__What needs to be done__.
Copy, exactly and only, the lines from the one with "Build this scene" up to and including the one with "SC.view_settings.exposure = 1.14", leaving pictures out.

__Material provided__.

:::::

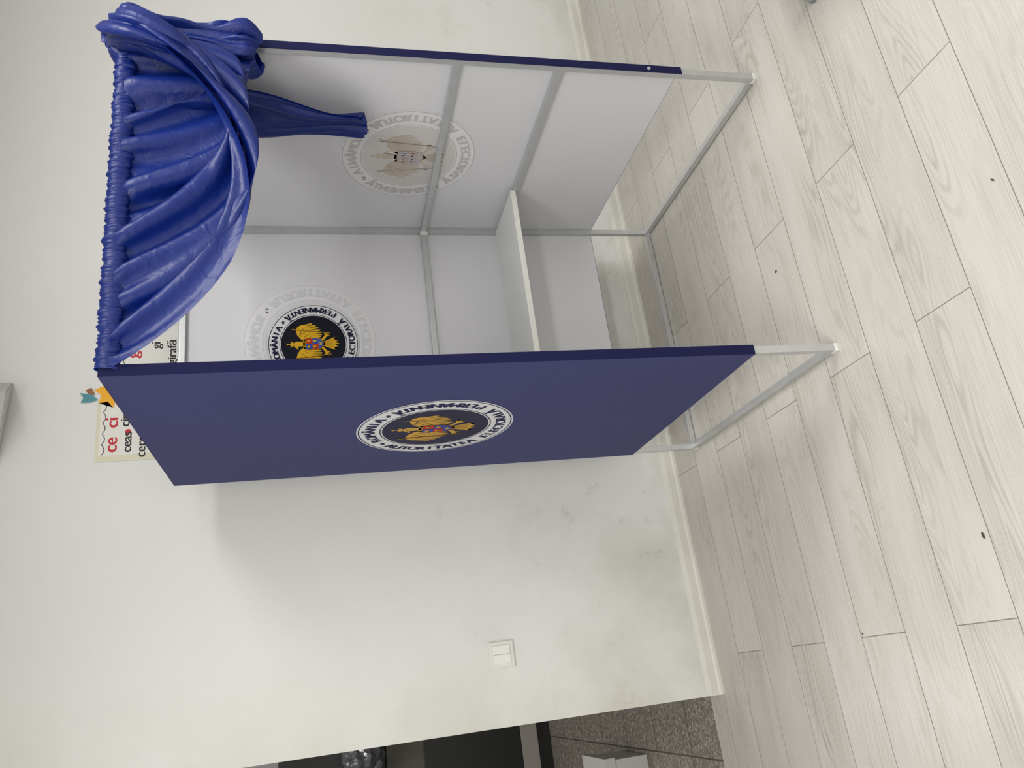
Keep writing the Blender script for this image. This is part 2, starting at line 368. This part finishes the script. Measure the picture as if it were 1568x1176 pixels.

:::::

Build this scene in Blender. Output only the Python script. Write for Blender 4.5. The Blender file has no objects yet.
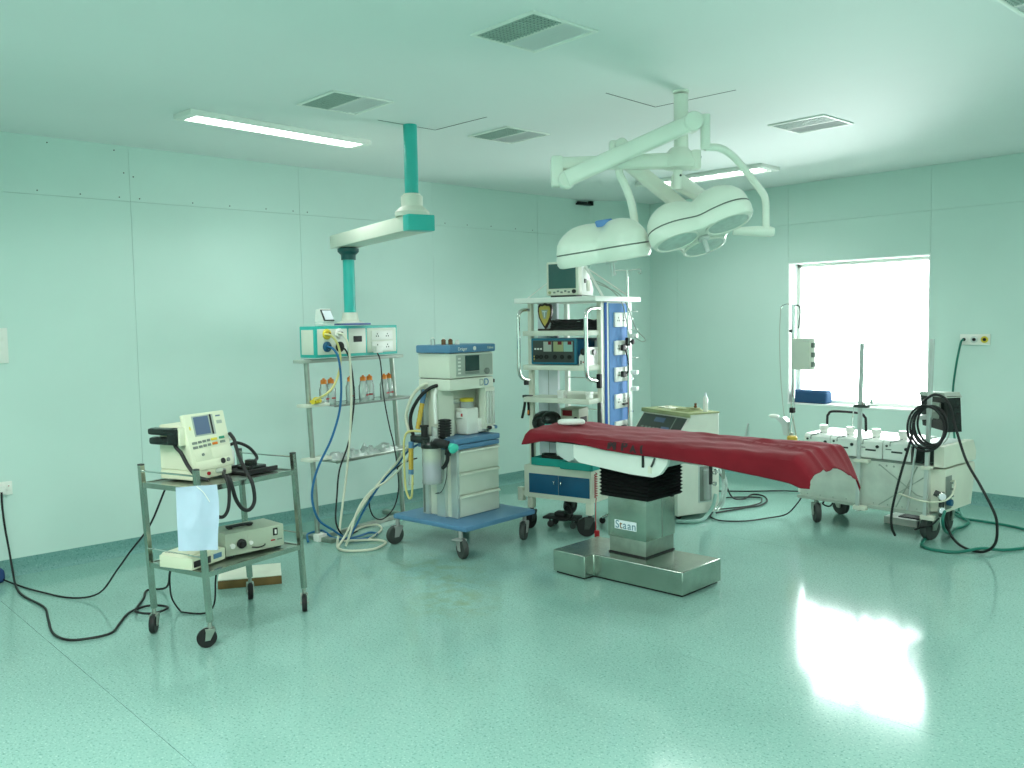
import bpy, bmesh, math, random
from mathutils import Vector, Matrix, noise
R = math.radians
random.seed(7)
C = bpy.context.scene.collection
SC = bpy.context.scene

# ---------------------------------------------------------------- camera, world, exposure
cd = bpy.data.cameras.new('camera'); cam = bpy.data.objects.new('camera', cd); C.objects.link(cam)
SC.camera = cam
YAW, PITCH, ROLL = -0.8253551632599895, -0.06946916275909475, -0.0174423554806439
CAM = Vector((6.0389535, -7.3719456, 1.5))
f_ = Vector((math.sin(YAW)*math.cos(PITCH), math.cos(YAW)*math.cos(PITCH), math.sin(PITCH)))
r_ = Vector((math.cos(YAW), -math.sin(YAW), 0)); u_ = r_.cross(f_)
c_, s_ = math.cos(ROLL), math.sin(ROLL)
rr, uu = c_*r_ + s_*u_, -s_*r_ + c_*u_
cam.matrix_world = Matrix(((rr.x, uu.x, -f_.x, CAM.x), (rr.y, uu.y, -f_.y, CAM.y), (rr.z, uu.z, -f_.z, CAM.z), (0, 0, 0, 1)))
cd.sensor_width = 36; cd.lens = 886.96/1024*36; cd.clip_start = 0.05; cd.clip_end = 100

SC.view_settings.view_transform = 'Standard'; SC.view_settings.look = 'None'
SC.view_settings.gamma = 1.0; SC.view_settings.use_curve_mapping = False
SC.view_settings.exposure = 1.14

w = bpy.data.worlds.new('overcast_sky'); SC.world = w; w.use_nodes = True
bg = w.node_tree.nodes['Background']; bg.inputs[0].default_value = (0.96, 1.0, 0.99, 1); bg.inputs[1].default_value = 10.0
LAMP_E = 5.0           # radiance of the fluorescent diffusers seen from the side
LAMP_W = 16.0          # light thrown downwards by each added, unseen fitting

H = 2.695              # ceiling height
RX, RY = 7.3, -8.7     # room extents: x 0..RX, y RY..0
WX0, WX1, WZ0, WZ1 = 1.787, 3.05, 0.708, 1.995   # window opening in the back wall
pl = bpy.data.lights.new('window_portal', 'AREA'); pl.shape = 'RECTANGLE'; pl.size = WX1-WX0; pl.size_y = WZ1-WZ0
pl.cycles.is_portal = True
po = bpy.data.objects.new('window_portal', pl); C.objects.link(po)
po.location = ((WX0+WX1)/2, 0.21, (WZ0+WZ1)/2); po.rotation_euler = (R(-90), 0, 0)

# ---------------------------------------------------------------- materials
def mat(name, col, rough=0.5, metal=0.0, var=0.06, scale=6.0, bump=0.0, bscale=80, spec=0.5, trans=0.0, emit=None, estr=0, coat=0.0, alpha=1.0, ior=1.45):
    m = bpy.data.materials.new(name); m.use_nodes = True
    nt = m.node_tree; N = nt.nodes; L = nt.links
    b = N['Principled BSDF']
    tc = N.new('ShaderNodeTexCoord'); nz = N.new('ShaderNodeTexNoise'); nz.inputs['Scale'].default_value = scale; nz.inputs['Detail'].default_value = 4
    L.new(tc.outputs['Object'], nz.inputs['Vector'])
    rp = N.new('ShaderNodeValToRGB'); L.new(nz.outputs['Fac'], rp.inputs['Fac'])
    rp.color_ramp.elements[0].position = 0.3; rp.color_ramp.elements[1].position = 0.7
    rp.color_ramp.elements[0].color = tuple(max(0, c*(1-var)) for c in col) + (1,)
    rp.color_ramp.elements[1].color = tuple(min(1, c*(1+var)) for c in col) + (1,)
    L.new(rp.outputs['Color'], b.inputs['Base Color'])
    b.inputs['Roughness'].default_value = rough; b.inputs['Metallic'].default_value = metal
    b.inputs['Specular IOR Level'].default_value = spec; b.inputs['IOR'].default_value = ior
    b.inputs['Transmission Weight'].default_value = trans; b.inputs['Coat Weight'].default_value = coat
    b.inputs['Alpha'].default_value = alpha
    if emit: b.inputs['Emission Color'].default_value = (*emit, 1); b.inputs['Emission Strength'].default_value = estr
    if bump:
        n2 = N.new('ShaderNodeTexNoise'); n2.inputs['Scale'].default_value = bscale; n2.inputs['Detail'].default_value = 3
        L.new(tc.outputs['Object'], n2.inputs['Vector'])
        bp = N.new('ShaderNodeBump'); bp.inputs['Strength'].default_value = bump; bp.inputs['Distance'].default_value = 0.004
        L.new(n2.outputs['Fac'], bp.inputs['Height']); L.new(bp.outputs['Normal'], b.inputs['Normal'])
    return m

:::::

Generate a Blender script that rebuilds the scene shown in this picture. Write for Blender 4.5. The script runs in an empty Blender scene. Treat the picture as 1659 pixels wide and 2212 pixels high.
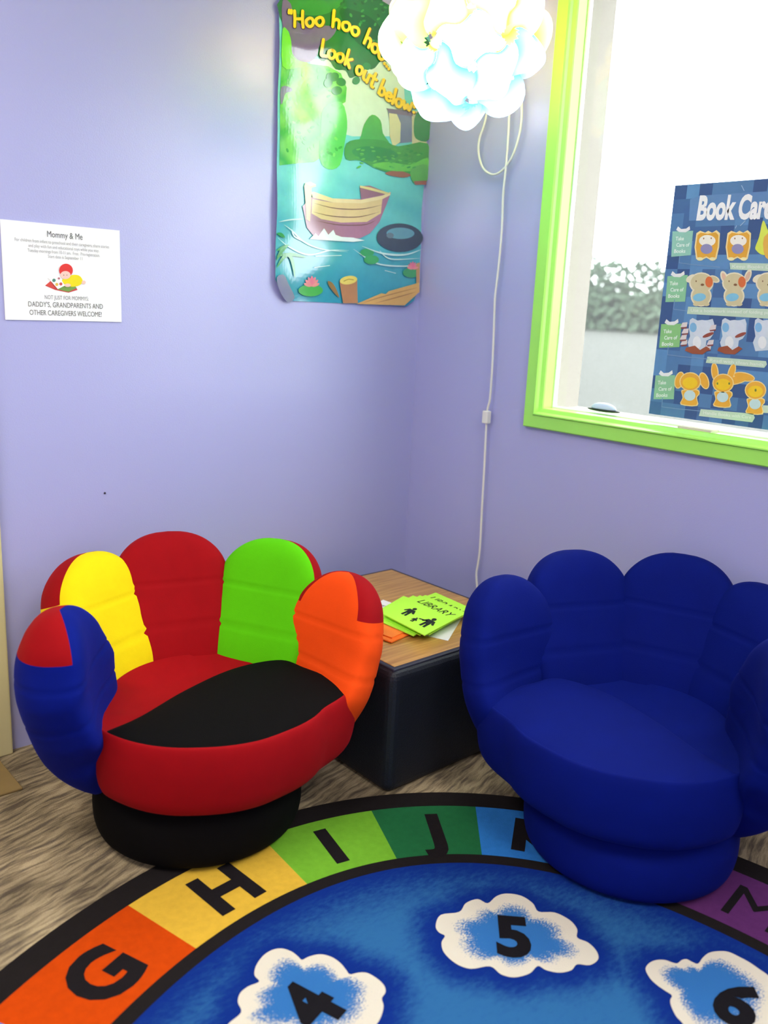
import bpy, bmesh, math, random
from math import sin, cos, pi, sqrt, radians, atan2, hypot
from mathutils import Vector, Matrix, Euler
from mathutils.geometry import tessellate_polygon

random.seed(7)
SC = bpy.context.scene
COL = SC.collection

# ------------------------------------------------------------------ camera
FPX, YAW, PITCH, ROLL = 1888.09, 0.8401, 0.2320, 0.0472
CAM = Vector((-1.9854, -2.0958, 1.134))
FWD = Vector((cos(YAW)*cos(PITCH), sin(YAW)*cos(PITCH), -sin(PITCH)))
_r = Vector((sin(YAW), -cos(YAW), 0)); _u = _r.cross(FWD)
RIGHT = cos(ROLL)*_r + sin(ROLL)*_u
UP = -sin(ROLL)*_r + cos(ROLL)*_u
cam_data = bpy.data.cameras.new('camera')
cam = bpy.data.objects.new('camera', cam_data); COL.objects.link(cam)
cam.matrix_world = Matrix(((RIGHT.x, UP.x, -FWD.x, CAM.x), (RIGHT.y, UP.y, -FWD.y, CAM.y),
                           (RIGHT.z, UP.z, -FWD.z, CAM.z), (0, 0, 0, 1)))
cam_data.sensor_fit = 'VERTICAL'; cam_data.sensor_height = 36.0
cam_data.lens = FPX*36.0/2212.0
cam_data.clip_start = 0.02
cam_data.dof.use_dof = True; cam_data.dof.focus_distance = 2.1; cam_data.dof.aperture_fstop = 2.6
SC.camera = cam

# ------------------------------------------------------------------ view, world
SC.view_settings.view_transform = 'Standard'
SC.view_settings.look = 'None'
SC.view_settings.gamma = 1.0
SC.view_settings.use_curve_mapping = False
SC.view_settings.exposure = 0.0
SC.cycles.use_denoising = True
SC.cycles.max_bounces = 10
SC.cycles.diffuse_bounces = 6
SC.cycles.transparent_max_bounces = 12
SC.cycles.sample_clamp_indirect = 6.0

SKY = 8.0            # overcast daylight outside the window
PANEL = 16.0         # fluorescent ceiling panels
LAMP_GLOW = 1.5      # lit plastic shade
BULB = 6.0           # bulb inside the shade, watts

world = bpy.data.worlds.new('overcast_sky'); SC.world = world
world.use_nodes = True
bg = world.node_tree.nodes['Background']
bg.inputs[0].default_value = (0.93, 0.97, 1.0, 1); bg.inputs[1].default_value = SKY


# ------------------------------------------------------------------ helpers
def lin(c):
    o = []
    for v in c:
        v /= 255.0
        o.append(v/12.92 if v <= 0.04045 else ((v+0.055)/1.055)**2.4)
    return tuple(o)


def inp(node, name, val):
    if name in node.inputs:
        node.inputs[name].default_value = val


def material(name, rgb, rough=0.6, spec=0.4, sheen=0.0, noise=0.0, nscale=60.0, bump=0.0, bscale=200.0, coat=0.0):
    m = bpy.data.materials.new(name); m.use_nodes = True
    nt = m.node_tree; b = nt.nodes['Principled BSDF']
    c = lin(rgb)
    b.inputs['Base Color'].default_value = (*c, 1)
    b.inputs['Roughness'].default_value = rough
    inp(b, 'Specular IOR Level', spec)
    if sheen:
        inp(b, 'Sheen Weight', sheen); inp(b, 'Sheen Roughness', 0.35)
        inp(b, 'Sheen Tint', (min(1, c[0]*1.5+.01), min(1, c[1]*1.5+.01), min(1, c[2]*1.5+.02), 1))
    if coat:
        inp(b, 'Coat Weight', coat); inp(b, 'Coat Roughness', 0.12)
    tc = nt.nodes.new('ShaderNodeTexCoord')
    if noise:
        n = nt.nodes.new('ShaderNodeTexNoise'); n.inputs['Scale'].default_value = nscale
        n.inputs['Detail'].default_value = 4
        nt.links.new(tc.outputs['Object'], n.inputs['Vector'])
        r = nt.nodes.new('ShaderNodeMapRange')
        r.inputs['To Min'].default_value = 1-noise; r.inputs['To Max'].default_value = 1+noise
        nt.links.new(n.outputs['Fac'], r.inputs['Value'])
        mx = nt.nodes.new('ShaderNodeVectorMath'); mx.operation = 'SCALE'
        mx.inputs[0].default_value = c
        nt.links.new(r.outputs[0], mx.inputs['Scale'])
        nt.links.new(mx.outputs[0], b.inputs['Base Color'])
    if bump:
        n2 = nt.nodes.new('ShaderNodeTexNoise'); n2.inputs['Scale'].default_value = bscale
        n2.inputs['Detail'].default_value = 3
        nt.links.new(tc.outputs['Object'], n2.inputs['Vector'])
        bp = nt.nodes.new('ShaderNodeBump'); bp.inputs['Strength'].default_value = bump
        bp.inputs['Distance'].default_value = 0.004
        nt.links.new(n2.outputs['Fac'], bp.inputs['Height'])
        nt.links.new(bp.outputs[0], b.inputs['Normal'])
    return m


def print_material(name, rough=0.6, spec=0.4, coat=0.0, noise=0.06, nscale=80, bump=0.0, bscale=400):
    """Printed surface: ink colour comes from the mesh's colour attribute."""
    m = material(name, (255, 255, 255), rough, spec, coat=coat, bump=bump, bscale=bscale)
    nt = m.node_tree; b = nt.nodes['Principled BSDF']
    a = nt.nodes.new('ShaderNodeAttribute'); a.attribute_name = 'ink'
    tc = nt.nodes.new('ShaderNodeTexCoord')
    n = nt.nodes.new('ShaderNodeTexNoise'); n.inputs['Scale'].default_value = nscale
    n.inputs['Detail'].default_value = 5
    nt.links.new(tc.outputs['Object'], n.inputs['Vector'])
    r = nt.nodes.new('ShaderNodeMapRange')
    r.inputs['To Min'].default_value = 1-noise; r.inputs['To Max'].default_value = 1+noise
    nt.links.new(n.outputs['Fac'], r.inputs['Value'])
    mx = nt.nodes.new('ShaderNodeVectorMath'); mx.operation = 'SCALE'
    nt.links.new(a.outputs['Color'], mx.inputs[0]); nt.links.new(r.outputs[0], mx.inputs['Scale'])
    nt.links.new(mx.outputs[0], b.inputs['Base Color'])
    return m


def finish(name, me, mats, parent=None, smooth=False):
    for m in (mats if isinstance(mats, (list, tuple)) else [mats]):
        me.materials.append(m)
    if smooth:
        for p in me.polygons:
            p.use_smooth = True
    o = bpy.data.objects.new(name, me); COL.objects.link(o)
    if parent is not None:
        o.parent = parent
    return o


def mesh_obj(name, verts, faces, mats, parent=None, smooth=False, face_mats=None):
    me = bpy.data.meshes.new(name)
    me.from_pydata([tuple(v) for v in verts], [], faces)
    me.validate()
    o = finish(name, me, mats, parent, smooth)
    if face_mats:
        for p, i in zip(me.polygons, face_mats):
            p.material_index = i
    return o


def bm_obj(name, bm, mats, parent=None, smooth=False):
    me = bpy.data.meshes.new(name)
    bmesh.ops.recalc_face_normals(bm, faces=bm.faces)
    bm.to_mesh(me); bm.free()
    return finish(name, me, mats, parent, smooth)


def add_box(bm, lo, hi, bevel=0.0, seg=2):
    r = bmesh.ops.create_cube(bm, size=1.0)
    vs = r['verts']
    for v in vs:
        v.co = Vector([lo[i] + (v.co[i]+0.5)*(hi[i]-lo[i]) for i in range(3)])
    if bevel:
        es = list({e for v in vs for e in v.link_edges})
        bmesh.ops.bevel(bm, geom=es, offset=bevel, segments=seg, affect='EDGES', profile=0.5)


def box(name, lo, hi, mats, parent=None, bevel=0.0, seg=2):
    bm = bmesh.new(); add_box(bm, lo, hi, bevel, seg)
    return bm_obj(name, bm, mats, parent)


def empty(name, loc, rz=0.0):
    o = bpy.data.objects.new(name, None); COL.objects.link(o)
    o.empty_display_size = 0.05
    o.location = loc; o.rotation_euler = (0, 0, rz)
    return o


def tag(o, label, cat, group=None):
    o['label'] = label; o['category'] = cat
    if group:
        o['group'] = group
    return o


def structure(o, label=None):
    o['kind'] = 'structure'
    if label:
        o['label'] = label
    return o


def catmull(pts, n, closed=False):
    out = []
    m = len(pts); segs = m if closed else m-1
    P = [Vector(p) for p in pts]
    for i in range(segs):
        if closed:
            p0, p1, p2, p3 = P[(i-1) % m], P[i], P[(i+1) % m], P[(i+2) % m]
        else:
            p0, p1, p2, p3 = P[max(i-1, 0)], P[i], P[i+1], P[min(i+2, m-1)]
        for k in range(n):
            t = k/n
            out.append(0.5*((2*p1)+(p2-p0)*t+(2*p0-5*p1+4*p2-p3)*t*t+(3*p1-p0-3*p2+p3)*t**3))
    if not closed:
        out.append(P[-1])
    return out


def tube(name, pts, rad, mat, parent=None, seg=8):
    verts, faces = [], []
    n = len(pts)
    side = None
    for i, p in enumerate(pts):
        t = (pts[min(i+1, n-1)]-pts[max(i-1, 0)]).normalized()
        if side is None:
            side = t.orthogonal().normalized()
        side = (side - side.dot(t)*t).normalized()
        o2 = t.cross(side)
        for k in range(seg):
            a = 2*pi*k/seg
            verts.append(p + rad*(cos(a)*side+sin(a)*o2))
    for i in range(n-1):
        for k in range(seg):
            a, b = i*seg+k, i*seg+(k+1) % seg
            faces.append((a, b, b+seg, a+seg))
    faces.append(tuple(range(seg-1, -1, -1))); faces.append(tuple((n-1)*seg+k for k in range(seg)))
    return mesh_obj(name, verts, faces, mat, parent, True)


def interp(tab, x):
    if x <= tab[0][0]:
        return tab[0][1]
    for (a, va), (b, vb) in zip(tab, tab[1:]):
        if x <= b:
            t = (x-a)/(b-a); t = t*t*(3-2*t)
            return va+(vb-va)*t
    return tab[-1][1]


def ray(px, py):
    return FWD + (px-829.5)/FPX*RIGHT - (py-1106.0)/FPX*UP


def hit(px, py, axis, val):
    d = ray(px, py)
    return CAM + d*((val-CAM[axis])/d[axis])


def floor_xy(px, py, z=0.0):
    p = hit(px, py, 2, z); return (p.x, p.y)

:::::

__Task response__.
Build this scene in Blender. Output only the Python script. Write for Blender 4.5. The Blender file has no objects yet.
import bpy, bmesh, math, random
from mathutils import Vector, Matrix, noise
R = math.radians
random.seed(7)
C = bpy.context.scene.collection
SC = bpy.context.scene

# ---------------------------------------------------------------- camera, world, exposure
cd = bpy.data.cameras.new('camera'); cam = bpy.data.objects.new('camera', cd); C.objects.link(cam)
SC.camera = cam
YAW, PITCH, ROLL = -0.8253551632599895, -0.06946916275909475, -0.0174423554806439
CAM = Vector((6.0389535, -7.3719456, 1.5))
f_ = Vector((math.sin(YAW)*math.cos(PITCH), math.cos(YAW)*math.cos(PITCH), math.sin(PITCH)))
r_ = Vector((math.cos(YAW), -math.sin(YAW), 0)); u_ = r_.cross(f_)
c_, s_ = math.cos(ROLL), math.sin(ROLL)
rr, uu = c_*r_ + s_*u_, -s_*r_ + c_*u_
cam.matrix_world = Matrix(((rr.x, uu.x, -f_.x, CAM.x), (rr.y, uu.y, -f_.y, CAM.y), (rr.z, uu.z, -f_.z, CAM.z), (0, 0, 0, 1)))
cd.sensor_width = 36; cd.lens = 886.96/1024*36; cd.clip_start = 0.05; cd.clip_end = 100

SC.view_settings.view_transform = 'Standard'; SC.view_settings.look = 'None'
SC.view_settings.gamma = 1.0; SC.view_settings.use_curve_mapping = False
SC.view_settings.exposure = 1.14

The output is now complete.